Wij denken concreet aan een bijstand van 44,44 procent van dit minimumloon voor de
samenwonende bijstandstrekker en 66,66 procent van het minimumloon voor de alleenwonende
bijstandstrekker. (1)
3 Leefbaarheid
Onder leefbaarheid verstaan wij iets anders dan leven op de rand van de armoedegrens.

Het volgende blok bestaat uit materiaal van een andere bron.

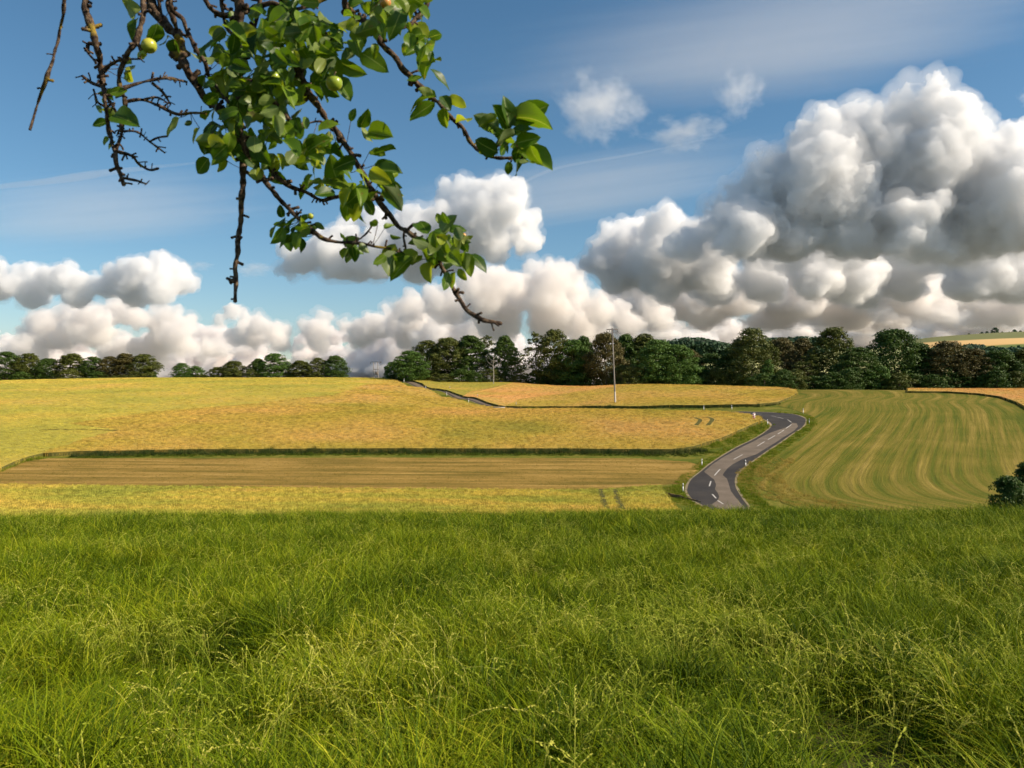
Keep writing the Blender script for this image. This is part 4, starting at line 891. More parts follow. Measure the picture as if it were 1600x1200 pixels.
# ------------------------------------------------------------------ the apple tree whose branch hangs into the view
m, nt = newmat('apple_bark'); wp = worldpos(nt); f = noise_n(nt, wp, 90, 5, .7); g2 = noise_n(nt, wp, 14, 4, .6)
col = ramp(nt, f, [(.36, (.018, .012, .008)), (.5, (.07, .045, .03)), (.64, (.19, .135, .085))]); col = mixc(nt, ramp(nt, g2, [(.60, (0, 0, 0)), (.66, (.7, .7, .7))]), col, (.34, .24, .03))
surface(nt, col, .9, .15, bump=f, bstr=1, bdist=.004); M_ABARK = m
m, nt = newmat('apple_leaves'); at_ = N(nt, 'ShaderNodeAttribute', attribute_name='leafv'); sp = N(nt, 'ShaderNodeSeparateXYZ'); L(nt, at_.outputs['Vector'], sp.inputs[0])
wp = worldpos(nt); f = noise_n(nt, wp, 60, 3, .6)
col = ramp(nt, sp.outputs[0], [(0, (.025, .07, .004)), (.4, (.06, .13, .005)), (.8, (.13, .21, .008)), (1, (.26, .31, .025))])
veins = math_n(nt, 'ABSOLUTE', math_n(nt, 'SINE', math_n(nt, 'MULTIPLY', math_n(nt, 'SUBTRACT', sp.outputs[2], math_n(nt, 'MULTIPLY', sp.outputs[1], .55)), 34)))
vm = math_n(nt, 'MULTIPLY', math_n(nt, 'LESS_THAN', veins, .16), .3); mid = math_n(nt, 'MULTIPLY', math_n(nt, 'LESS_THAN', sp.outputs[1], .05), .75)
col = mixc(nt, math_n(nt, 'MAXIMUM', vm, mid), col, (.26, .32, .08)); col = mixc(nt, ramp(nt, f, [(.66, (0, 0, 0)), (.72, (.8, .8, .8))]), col, (.16, .09, .02))
geo = N(nt, 'ShaderNodeNewGeometry'); under = mixc(nt, .45, col, (.30, .34, .16)); colf = mixc(nt, geo.outputs['Backfacing'], col, under)
p = N(nt, 'ShaderNodeBsdfPrincipled'); L(nt, colf, p.inputs['Base Color']); p.inputs['Roughness'].default_value = .42; p.inputs['Specular IOR Level'].default_value = .3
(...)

Leefbaarheid betekent over de mogelijkheid beschikken om – ministens minimaal – deel
te nemen aan alle aspecten van het maatschappelijk leven. Het minimum-pensioen moet
de minimum leefbaarheid waarborgen voor iedereen die de nodige afdrachten deed in de
leeftijdsfase 15 – 64 jaar.
Bij wijze van voorbeeld:
Eens een cadeautje kopen voor de meest nabije mensen, een uitstap maken met de
plaatselijke vereniging, vrienden ontvangen, over internet beschikken, kunnen instaan
voor de nodige medische zorgen, dagelijks drie normale maaltijden bekostigen, zichzelf
sporadisch eens verwennen, telefonische bereikbaarheid, … horen tot de algemeen
gangbare elementen van het huidige maatschappelijk leven bij ons, en moeten dus minstens
onder minimale vorm kunnen.
De consequentie is dat veel pensioenen – zelfs van mensen die ruim meer dan 45 jaar
werkten – te laag zijn. De verworvenheid van “langer leven” mag niet gedegradeerd
worden tot “overleven”.
1 Volgens de Europese armoedelijn leefde in 2004 ruim 15% van de Belgische bevolking
in armoede of bestaansonzekerheid. Bij die Europese armoedelijn beschouwt men als
arm al wie minder heeft dan 60% van het nationale mediane gestandaardiseerde beschikbare
inkomen. Dit is momenteel € 777. Dit is te weinig voor een alleenwonende.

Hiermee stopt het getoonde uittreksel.